**WHAT NEEDS TO BE DONE:**
Copy out each line of the material below with no changes.

**COLLECTED MATERIAL:**
------------------------

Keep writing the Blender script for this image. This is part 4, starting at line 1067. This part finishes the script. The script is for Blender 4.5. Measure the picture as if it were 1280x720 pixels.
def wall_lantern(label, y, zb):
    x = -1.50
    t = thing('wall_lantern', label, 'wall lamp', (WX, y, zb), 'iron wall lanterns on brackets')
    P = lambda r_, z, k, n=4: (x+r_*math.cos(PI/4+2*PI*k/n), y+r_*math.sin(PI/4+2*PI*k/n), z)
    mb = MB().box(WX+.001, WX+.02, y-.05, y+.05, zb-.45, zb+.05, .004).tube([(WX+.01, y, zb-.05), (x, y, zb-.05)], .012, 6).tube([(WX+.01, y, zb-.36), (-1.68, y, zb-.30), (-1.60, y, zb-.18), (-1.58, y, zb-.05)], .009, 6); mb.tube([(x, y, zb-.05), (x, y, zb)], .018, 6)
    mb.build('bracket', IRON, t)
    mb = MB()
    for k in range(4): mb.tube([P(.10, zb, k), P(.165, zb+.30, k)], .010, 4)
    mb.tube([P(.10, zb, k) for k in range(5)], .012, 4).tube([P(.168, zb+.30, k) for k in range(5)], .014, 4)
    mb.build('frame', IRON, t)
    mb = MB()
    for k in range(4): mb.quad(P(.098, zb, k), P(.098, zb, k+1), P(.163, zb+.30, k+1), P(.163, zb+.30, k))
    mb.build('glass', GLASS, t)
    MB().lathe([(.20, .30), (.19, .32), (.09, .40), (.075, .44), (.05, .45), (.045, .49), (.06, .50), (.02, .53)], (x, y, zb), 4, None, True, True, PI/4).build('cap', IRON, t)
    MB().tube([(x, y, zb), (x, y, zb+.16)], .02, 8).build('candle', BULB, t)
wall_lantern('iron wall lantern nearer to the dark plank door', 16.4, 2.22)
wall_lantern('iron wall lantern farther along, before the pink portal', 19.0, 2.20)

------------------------

**TASK OUTPUT:**
Keep writing the Blender script for this image. This is part 4, starting at line 1067. This part finishes the script. The script is for Blender 4.5. Measure the picture as if it were 1280x720 pixels.
def wall_lantern(label, y, zb):
    x = -1.50
    t = thing('wall_lantern', label, 'wall lamp', (WX, y, zb), 'iron wall lanterns on brackets')
    P = lambda r_, z, k, n=4: (x+r_*math.cos(PI/4+2*PI*k/n), y+r_*math.sin(PI/4+2*PI*k/n), z)
    mb = MB().box(WX+.001, WX+.02, y-.05, y+.05, zb-.45, zb+.05, .004).tube([(WX+.01, y, zb-.05), (x, y, zb-.05)], .012, 6).tube([(WX+.01, y, zb-.36), (-1.68, y, zb-.30), (-1.60, y, zb-.18), (-1.58, y, zb-.05)], .009, 6); mb.tube([(x, y, zb-.05), (x, y, zb)], .018, 6)
    mb.build('bracket', IRON, t)
    mb = MB()
    for k in range(4): mb.tube([P(.10, zb, k), P(.165, zb+.30, k)], .010, 4)
    mb.tube([P(.10, zb, k) for k in range(5)], .012, 4).tube([P(.168, zb+.30, k) for k in range(5)], .014, 4)
    mb.build('frame', IRON, t)
    mb = MB()
    for k in range(4): mb.quad(P(.098, zb, k), P(.098, zb, k+1), P(.163, zb+.30, k+1), P(.163, zb+.30, k))
    mb.build('glass', GLASS, t)
    MB().lathe([(.20, .30), (.19, .32), (.09, .40), (.075, .44), (.05, .45), (.045, .49), (.06, .50), (.02, .53)], (x, y, zb), 4, None, True, True, PI/4).build('cap', IRON, t)
    MB().tube([(x, y, zb), (x, y, zb+.16)], .02, 8).build('candle', BULB, t)
wall_lantern('iron wall lantern nearer to the dark plank door', 16.4, 2.22)
wall_lantern('iron wall lantern farther along, before the pink portal', 19.0, 2.20)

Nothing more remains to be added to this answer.